Discrete element simulations to predict the response of bio-cemented sands

Abstract

Discrete element method (DEM)-based numerical models in the YADE environment are used to simulate the constitutive response of uncemented and bio-cemented sands to investigate the influence of boundary conditions, loading and testing conditions, and material types. Both the classical DEM model and the pore scale finite volume (PFV)-coupled DEM model are used to simulate the response of saturated uncemented and lightly cemented sands with a rigid wall boundary under both drained and undrained triaxial compression. A DEM model with flexible boundaries created using particle facet (PFacet) elements is used to simulate undrained triaxial compression of moderately cemented sands, including the influence of confining stress.

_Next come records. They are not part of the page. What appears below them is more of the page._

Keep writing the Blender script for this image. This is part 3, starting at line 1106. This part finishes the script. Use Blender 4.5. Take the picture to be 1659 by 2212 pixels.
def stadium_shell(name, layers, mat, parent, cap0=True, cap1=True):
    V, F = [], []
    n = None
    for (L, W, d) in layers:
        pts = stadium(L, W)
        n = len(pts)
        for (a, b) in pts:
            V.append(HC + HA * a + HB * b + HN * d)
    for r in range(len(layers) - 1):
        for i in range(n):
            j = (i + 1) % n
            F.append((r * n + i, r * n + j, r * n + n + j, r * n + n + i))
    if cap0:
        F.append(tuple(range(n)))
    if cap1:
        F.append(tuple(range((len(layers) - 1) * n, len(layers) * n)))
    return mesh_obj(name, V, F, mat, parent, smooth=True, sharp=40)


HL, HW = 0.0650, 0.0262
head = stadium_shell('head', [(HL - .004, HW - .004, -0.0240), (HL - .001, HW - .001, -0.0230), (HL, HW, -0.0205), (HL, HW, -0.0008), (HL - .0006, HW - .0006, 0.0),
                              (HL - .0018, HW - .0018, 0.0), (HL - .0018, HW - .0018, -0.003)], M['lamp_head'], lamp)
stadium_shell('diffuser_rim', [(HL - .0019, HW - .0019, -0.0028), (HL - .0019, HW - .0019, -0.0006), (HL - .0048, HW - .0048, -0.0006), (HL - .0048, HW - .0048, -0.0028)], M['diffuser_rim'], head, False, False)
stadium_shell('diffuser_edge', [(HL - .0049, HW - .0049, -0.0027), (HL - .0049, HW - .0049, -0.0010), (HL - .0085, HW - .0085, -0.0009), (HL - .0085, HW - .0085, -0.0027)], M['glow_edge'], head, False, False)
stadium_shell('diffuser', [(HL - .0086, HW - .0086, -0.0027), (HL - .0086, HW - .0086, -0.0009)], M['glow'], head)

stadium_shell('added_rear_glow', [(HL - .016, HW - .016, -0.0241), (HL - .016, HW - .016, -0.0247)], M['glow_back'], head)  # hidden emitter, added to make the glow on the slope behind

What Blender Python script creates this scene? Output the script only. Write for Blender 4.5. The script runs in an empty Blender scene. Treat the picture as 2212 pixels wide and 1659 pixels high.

The PFacet-based model is used to predict the transition from barreling failure to shear banding when the confining stress or the cementation degree increases. The classical DEM model with cohesive bonds of uniform strength is also used to successfully simulate the uniaxial compression response of a sand with an extremely high degree of cementation. Finally, this paper presents a particle-packing model consisting of multiple solid phases for cemented sands based on the understanding that not all particle types will have the same cohesive properties. This multiple solid-phase model is a refinement of the classical DEM model that represents the particle physics more realistically, especially for heterogeneous systems. A preliminary parametric study is carried out considering varying cohesive properties and volume fractions for the different solid phases.